Scenes as source code
────────

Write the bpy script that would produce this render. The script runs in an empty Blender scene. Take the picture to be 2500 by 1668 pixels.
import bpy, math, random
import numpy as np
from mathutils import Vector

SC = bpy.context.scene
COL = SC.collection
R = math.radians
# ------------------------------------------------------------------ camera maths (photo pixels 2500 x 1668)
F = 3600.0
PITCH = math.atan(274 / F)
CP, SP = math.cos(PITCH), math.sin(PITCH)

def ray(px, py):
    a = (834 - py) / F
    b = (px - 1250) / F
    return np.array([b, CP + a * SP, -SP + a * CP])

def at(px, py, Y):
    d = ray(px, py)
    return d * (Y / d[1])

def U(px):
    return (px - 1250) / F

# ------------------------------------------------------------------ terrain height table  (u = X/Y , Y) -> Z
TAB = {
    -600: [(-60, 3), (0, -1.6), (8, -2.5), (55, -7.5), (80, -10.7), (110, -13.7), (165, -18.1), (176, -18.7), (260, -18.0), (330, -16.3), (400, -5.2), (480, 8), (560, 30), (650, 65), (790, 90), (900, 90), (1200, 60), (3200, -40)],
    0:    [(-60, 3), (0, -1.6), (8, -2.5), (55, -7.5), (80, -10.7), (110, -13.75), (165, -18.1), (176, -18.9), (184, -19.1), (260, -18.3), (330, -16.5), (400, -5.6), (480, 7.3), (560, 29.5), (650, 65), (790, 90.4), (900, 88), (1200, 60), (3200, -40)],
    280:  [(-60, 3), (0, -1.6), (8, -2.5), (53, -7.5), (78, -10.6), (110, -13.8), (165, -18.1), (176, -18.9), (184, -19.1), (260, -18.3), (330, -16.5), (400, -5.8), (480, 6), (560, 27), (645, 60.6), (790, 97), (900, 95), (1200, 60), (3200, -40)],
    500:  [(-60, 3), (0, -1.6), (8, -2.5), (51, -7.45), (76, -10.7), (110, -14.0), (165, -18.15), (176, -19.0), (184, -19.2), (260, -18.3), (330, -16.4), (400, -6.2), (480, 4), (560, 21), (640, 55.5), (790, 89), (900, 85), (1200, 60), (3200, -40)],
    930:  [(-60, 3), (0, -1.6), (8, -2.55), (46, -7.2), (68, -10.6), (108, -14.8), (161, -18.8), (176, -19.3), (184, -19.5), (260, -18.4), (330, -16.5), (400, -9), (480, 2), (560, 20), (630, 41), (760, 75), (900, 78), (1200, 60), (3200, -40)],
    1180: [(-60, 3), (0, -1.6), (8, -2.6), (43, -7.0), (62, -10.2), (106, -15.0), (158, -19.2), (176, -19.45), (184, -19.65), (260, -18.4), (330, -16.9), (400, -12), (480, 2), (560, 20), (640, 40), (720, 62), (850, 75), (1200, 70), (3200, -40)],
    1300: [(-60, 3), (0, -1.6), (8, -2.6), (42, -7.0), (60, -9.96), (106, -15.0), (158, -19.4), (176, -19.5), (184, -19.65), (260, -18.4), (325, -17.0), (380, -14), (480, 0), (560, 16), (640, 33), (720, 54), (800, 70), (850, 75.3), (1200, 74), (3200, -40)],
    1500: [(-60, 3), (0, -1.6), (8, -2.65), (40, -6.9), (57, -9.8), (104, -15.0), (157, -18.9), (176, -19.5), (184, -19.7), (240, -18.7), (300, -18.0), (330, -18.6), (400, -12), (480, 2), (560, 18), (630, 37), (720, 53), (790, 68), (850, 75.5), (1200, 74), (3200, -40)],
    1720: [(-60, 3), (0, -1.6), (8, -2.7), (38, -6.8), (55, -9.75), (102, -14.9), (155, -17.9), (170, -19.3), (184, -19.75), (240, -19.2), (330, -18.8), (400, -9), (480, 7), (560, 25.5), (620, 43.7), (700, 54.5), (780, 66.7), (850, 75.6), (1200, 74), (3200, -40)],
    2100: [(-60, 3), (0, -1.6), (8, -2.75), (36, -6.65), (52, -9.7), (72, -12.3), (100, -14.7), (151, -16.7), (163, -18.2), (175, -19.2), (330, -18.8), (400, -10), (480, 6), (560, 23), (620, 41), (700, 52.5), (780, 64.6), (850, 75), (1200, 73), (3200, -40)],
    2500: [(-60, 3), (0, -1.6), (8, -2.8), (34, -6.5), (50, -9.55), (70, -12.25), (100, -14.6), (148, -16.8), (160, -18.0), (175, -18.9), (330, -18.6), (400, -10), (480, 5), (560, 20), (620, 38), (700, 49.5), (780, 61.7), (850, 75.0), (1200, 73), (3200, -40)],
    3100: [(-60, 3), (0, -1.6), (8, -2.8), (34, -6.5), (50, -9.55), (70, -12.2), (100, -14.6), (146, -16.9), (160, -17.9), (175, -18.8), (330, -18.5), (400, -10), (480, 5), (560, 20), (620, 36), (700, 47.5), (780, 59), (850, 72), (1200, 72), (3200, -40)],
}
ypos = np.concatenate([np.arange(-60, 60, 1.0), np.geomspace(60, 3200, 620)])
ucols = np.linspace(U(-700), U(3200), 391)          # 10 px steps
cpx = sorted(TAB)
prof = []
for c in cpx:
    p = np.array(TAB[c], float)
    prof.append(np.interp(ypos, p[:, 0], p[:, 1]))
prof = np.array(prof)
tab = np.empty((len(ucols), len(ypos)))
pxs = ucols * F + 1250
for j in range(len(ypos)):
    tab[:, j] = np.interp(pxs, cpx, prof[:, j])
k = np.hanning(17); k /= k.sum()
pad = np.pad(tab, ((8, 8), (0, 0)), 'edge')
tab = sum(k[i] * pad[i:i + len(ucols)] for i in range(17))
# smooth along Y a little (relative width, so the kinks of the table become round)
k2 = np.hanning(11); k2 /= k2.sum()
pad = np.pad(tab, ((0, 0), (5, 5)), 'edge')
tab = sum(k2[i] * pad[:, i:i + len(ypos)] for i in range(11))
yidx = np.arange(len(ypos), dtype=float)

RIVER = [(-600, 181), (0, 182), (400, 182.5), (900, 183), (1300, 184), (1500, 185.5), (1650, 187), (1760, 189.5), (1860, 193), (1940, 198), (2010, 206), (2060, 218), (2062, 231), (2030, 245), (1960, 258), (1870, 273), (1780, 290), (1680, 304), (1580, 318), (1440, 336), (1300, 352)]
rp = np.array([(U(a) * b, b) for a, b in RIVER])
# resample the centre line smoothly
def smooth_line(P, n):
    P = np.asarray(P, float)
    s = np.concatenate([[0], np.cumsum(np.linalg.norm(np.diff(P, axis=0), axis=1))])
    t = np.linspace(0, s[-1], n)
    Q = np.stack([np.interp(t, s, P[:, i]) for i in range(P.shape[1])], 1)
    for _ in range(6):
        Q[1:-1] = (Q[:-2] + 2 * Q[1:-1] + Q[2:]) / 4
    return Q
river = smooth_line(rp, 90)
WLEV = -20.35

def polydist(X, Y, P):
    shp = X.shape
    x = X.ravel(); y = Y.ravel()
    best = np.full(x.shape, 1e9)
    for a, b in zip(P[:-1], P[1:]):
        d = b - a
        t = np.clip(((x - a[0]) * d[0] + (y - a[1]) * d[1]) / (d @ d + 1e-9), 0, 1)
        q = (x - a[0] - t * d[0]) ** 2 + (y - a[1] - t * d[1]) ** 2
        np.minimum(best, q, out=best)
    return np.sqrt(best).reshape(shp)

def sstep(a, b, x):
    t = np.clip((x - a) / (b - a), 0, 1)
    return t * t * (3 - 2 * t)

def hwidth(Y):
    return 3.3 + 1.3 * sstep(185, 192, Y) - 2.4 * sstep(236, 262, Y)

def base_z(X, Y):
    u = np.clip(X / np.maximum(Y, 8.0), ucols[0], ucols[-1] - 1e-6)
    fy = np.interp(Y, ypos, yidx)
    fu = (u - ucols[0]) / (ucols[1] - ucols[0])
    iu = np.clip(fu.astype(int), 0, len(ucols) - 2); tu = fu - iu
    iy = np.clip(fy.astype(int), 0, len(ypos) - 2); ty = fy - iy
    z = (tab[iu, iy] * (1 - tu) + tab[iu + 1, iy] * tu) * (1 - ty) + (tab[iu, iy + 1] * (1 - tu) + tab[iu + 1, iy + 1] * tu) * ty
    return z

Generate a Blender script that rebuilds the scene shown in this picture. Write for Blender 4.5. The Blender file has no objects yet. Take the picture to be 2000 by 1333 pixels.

────────

* [PROBLEM DETAILS]: The lines from the start of the entries above through the line containing "return np.array([b, CP" are the ones to return, please; copy them exactly and include both ends.

* [ANSWER TO THE PROBLEM]:
Write the bpy script that would produce this render. The script runs in an empty Blender scene. Take the picture to be 2500 by 1668 pixels.
import bpy, math, random
import numpy as np
from mathutils import Vector

SC = bpy.context.scene
COL = SC.collection
R = math.radians
# ------------------------------------------------------------------ camera maths (photo pixels 2500 x 1668)
F = 3600.0
PITCH = math.atan(274 / F)
CP, SP = math.cos(PITCH), math.sin(PITCH)

def ray(px, py):
    a = (834 - py) / F
    b = (px - 1250) / F
    return np.array([b, CP + a * SP, -SP + a * CP])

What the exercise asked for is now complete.